Disgraced media baron Conrad Black was sentenced to six and half years in prison yesterday for raiding the coffers of his once mighty newspaper empire and trying to cover up his crime.
Judge Amy St. Eve scolded Black - a once powerful owner of newspapers in Chicago, London and Jerusalem who became a British lord - as she imposed the jail term, which was less than the 20 years sought by prosecutors.
'You've committed a very serious crime, Mr Black,' said St. Eve, who also imposed a $125,000 fine and ordered him to forfeit some $6.1m to the government, some of which could be distributed to victims.
It was a spectacular fall for the defiant Black, 63, who has continued to profess his innocence and vowed to return to professional life despite being found guilty on four counts of fraud and one of obstruction of justice.
Black, who did not testify at his trial, spoke briefly before his sentencing of his disappointment and regret that the empire he built from the ground up had collapsed after he was ousted.
The judge released him on a bond giving him 12 weeks to sort out his affairs before reporting directly to prison, sometime early in 2008.
The son of a wealthy brewery executive, Black bought his first newspaper in his 20s and rapidly expanded his reach across the globe, buying such prestigious titles as London's Daily Telegraph, the Jerusalem Post and the Chicago Sun-Times.
His troubles began after Hollinger International, the US-based holding company which controlled the empire, began divesting its Canadian and US publications.

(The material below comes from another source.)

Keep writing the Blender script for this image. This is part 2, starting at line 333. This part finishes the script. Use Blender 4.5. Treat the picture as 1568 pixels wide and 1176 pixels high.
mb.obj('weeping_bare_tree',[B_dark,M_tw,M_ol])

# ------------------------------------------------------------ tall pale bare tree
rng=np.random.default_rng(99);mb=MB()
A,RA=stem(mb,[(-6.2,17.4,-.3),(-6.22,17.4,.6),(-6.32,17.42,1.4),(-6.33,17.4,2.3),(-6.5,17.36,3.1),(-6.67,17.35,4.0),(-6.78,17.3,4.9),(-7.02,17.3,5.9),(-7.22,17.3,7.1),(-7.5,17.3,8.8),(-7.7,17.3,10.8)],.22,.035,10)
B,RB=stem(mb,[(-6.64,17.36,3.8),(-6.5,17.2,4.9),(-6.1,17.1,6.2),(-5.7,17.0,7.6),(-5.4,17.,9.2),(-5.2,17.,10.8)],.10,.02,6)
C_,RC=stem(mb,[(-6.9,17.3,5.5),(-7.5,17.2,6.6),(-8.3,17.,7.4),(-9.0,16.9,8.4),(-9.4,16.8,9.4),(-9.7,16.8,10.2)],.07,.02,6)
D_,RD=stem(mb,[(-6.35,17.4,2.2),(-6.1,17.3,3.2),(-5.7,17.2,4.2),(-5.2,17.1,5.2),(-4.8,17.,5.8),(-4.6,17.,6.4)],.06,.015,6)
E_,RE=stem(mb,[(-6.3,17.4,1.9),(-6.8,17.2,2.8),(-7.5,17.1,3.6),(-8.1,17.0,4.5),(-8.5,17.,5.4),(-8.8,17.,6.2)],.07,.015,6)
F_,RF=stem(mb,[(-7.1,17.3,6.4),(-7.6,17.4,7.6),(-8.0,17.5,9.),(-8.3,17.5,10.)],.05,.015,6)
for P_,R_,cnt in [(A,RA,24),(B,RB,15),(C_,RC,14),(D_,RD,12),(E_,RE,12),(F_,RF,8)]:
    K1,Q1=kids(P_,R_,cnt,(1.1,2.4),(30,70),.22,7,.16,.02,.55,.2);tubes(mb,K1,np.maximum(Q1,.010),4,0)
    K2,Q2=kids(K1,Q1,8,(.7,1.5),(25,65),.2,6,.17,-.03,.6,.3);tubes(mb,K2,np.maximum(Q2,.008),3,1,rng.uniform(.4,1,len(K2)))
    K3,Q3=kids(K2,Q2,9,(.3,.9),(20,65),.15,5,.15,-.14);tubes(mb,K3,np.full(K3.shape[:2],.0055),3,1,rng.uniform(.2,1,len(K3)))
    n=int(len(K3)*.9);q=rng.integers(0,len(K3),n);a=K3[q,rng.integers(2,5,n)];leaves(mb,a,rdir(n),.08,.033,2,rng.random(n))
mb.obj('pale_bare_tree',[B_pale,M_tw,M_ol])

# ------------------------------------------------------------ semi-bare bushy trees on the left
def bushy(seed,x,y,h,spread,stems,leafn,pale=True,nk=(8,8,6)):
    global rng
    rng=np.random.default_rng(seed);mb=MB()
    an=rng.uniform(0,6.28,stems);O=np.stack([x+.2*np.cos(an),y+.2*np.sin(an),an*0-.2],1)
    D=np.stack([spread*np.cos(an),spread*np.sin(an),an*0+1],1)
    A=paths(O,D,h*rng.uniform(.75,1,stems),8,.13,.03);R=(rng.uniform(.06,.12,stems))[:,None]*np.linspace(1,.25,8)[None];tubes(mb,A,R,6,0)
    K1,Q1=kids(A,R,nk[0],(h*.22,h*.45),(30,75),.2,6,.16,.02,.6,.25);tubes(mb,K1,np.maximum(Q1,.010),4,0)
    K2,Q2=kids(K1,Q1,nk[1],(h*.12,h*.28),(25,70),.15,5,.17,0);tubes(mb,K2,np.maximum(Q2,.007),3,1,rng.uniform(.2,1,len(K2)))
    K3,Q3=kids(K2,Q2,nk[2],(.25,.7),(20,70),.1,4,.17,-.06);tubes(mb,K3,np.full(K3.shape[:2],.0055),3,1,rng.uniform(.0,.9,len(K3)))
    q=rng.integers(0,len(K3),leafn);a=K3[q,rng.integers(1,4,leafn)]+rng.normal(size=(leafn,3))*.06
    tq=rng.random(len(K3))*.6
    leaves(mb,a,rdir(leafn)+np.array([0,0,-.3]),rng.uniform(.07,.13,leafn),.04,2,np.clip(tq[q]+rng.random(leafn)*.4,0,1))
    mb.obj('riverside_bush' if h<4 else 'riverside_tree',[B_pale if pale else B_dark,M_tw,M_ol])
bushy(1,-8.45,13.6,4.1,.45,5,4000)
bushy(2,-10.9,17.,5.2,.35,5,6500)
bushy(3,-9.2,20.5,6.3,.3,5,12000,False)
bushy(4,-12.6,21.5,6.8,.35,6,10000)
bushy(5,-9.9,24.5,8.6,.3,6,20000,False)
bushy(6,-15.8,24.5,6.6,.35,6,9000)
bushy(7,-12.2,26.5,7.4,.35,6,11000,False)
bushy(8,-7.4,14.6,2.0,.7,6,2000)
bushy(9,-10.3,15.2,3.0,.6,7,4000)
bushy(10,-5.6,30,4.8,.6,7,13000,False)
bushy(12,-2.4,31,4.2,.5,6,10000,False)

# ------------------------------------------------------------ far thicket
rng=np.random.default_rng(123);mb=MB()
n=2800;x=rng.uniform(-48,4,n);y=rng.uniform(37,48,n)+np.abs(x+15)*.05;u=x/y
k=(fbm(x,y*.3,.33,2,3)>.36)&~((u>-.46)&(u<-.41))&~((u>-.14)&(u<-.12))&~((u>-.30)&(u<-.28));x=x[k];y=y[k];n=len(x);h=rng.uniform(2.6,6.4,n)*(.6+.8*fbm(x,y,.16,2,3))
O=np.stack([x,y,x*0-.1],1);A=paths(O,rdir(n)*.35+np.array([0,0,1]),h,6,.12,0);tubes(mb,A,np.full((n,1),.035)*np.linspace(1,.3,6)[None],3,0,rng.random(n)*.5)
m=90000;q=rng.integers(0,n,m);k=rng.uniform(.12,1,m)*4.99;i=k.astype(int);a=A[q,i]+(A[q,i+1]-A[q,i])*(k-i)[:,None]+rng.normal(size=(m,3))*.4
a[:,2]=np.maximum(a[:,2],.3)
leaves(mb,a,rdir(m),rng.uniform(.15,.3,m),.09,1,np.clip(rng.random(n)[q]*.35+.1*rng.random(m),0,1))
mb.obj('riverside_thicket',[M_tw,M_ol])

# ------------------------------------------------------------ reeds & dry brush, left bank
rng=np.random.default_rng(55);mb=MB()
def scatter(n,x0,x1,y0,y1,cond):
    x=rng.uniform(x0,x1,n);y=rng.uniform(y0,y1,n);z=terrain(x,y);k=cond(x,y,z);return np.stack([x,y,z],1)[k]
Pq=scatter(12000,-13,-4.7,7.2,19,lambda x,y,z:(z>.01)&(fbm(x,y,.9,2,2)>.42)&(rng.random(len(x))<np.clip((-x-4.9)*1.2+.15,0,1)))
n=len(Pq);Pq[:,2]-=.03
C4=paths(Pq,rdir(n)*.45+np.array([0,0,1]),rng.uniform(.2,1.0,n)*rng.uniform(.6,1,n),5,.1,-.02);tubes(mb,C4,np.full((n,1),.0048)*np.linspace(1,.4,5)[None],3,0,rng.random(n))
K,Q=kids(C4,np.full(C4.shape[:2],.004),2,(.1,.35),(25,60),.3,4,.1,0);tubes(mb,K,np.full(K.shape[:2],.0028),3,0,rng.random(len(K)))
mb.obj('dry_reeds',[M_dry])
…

Black and his associates gave themselves non-compete clauses tied to the sales agreements.
While these agreements are typical in media transactions - they protect the new owners from having Hollinger launch new publications to compete with the ones it had just sold - they were not all cleared by Hollinger's board and were essentially massive tax-free bonuses for Black and his associates.
Shareholders began to complain about the bonuses in 2002 as Hollinger posted huge losses.
Black was eventually forced to launch an independent, internal investigation headed by former US Securities and Exchange Commission chairman Richard Breeden.
Breeden eventually dubbed Hollinger a 'corporate kleptocracy' and claimed more than 95% of the company's net income was lost in bonuses to senior executives between 1997 and 2003.
A criminal investigation soon followed but it was the decision of his long-term business associate, David Radler, to cooperate with prosecutors that led to Black's fall.
Radler was painted as a liar out to betray a friend in exchange for a shorter sentence, but his testimony helped get Black and his associates convicted on four of 12 fraud counts. They were cleared of tax evasion and racketeering charges.
Black alone was convicted of obstruction of justice after being filmed loading boxes of documents from his Toronto office into his car when the SEC notified him he was under investigation.